My husband, Andrew Bartley and I recently had the privilege of attending an Alla Prima Portrait Painting workshop with Teresa Oaxaca at the Whidbey Island Fine Art Studio. Our focus of late has been on plein air landscape painting, so attending a portrait workshop was a bit of a sideways jaunt. I’ve always loved Teresa’s unique and beautiful work so when I saw an ad for the workshop one evening, and having a few glasses of wine in me, I exclaimed to my also-web-browsing husband across the room: “TERESA OAXACA IS DOING A PORTRAIT WORKSHOP ON WHIDBEY IN JUNE, WE SHOULD GO!” (All caps does indicate shouting and/or excitement).

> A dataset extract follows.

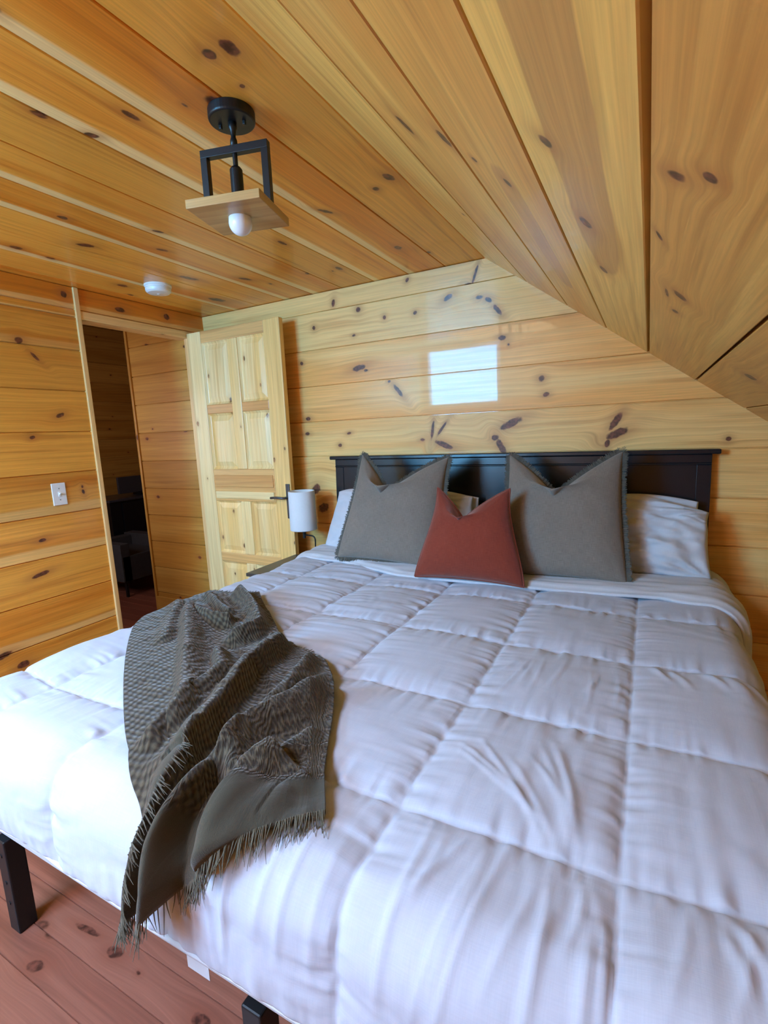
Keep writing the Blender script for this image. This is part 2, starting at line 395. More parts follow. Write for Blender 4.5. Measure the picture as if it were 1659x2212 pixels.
def boards(name, mat, O, A, B, N, ua, ub, seams, tilt=0., depth=.008, gap=.003, bev=.0025, back=.07, clips=(), holes=(), kind='structure', rs=0, wide=(), tones=None):
    """planks laid side by side as one panelled surface: u along A, seams across B, N faces the room"""
    rng = random.Random(rs)
    O, A, B, N = map(Vector, (O, A, B, N))
    bm = bmesh.new(); uv, cl = layers(bm)
    mats = mat if isinstance(mat, list) else [(mat, -99, 99)]
    for bi, (b0, b1) in enumerate(zip(seams, seams[1:])):
        r = (rng.random(), rng.random())
        if tones and bi in tones: r = (r[0] * .5 + .25, tones[bi])
        mi = next(i for i, (m_, lo, hi) in enumerate(mats) if lo <= (b0 + b1) / 2 < hi)
        g0, g1 = (.009 if b0 in wide else gap), (.009 if b1 in wide else gap)
        prof = [(b0, -depth), (b0 + g0 / 2, -depth), (b0 + g0 / 2 + bev * .4, -bev), (b0 + g0 / 2 + bev, 0), (b1 - g1 / 2 - bev, tilt * (b1 - b0)),
                (b1 - g1 / 2 - bev * .4, -bev + tilt * (b1 - b0)), (b1 - g1 / 2, -depth), (b1, -depth)]
        spans = [(ua, ub)]
        for (h0, h1, z0, z1) in holes:
            if b1 > z0 + 1e-4 and b0 < z1 - 1e-4:
                spans = [q for s0, s1 in spans for q in ((s0, min(s1, h0)), (max(s0, h1), s1)) if q[1] - q[0] > 1e-3]
        for s0, s1 in spans:
            for (c0, n0), (c1, n1) in zip(prof, prof[1:]):
                pts = [O + A * s0 + B * c0 + N * n0, O + A * s1 + B * c0 + N * n0, O + A * s1 + B * c1 + N * n1, O + A * s0 + B * c1 + N * n1]
                w = b1 - b0
                quad(bm, pts, [(s0, c0, (c0 - b0) / w), (s1, c0, (c0 - b0) / w), (s1, c1, (c1 - b0) / w), (s0, c1, (c1 - b0) / w)], r, mi)
            # solid body behind
            d0, d1 = -depth, -depth - back
            P = lambda s, c, n: O + A * s + B * c + N * n
            for q in (((s0, b0, d1), (s1, b0, d1), (s1, b1, d1), (s0, b1, d1)), ((s0, b0, d0), (s0, b1, d0), (s0, b1, d1), (s0, b0, d1)), ((s1, b0, d0), (s1, b1, d0), (s1, b1, d1), (s1, b0, d1)),
                      ((s0, b0, d0), (s1, b0, d0), (s1, b0, d1), (s0, b0, d1)), ((s0, b1, d0), (s1, b1, d0), (s1, b1, d1), (s0, b1, d1))):
                quad(bm, [P(*x) for x in q], [(x[0], x[1], .5) for x in q], r)
    for co, no in clips:
        bmesh.ops.bisect_plane(bm, geom=bm.verts[:] + bm.edges[:] + bm.faces[:], plane_co=co, plane_no=no, clear_outer=True)
    bmesh.ops.remove_doubles(bm, verts=bm.verts, dist=1e-5)
    o = obj(name, bm, mats[0][0], kind=kind)
    for m_, lo, hi in mats[1:]: o.data.materials.append(m_)
    return o

TILT = .036
zs = [2.178 - .217 * k for k in range(0, 11)]
boards('wall_back', M_BACK, (0, 0, 0), (1, 0, 0), (0, 0, 1), (0, -1, 0), XL, XR, sorted([H] + [z for z in zs if z > .02] + [0]), tilt=TILT,
       clips=[(Vector((XS, 0, H)) - SN * .05, -SN)], rs=11, tones={10: .1, 9: .02, 8: .8, 7: .62, 6: .3, 5: .35, 4: .6})
ADDED_SKYL = (XS - .2135 * 6, XS - .2135 * 1, -3.86, -2.85)   # skylight added in the unseen ceiling to light the bed from above (x0,x1,y0,y1)
cs = [XS - .2135 * k for k in range(0, 11) if XS - .2135 * k > XL - .03] + [XL - .085]
boards('ceiling', M_CEIL, (0, 0, H), (0, 1, 0), (1, 0, 0), (0, 0, -1), YF - .08, .08, sorted(cs), gap=.003, rs=23, holes=[(ADDED_SKYL[2], ADDED_SKYL[3], ADDED_SKYL[0], ADDED_SKYL[1])])
boards('wall_right', M_SLOPE, (XS, 0, H), (0, 1, 0), SD, SN, YF - .08, .08, [0, .262, .495, .708, .922, 1.155, 1.38, 1.61, 1.84, 2.07, 2.3, SLEN], gap=.005, depth=.034, rs=38, wide=(.922,), tones={0: .15, 1: .65, 2: .55, 3: .0, 4: .72, 5: .8})
boards('wall_knee', M_SLOPE, (XR, 0, 0), (0, 1, 0), (0, 0, 1), (-1, 0, 0), YF, 0, [0, .22, .44, .66, ZK], rs=41)
YO, YH = -.873, -.122                       # doorway in the left wall
zl = [2.172 - .217 * k for k in range(0, 10)]
lz = sorted([H] + [z for z in zl if z > .02] + [0])
ZD = 2.132
lz = sorted(lz + [ZD])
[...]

You see, these wonderful workshops and artists usually offer their work/classes further away from our nest, mostly the southwest US or further east. Having one close by was very exciting. Andrew’s response was: “LET’S DO IT!”.

And there we were a few months later, on lovely Whidbey island amidst a familiar rampant bunny population (the university where I work also had the bunny “issue” until they decided a cull was in order) and 14 other eager students, watching and learning from the extremely skilled beauty herself, Teresa. The 4 day workshop was intense sessions of demonstration from Teresa and our attempts to follow her method to a successful process and end piece. I personally experienced a progressive strengthening of understanding and results as the days and exercises went by and Andrew was also very happy with his experience and results. While he rediscovered his native painting style utilizing Teresa’s methods, I learned several key things:

  • Look more, paint less
    • I can’t emphasize this enough. Slowing down and spending time looking at your subject and considering the whole composition is critical for me. I tend to push work out, hoping that the next one will be better. Now, I promise myself to slow down and really look, really see, really paint what I want to be there.
  • Keep your colours clean on the palette and on your brushes
    • Which means I need more brushes! and smaller ones too – I tend to order large brushes!)
  • Thick over thin
  • Maintain a basic process: block it in, lay down the colour, finish
    • Avoid “drawing” in the blocking in step – and never, ever outline
  • Increase harmony by incorporating reflective colour from the environment and clothing into the portrait itself
  • Include a balance of warm and cool colours
    • This is something I need to do/research more, as I don’t seem to get it
  • Make it POP!
    • Include clean bold colours as way to create interest
  • Avoid too many hard edges because it makes the eye jump around the painting
  • Soften edges often
Brandy, oil, 16"x20"
Brandy, oil, 16″x20″

When we returned home, we didn’t want to stop learning so on our single day left of time off, we went plein air painting. We both more or less used the same process of blocking in, laying in colour and finishing, but this time on landscape pieces. I found it to be a very calming and satisfying process. Whereas before I’d be in a rush to get things to the point of really seeing where the painting was going (which could take up most of the time in the session), the block-in step gives you a fast and strong impression of composition, tonal values and focal point. When that is all set, I found myself way more relaxed, knowing that I simply needed to capture the light, colour and values of the scene in front of me. It allowed me to incorporate soft edges and focus on the lights and the darks which would draw the eye in.

Summer on the Gorge, plein air oil, 8"x10"
Summer on the Gorge, plein air oil, 8″x10″

Not only did the workshop help us grow our skill and knowledge of portrait painting, it also helped move our landscape work to another level. All I need now is more time to paint!

To that end, we have a camping and painting trip planned this summer. I can’t wait!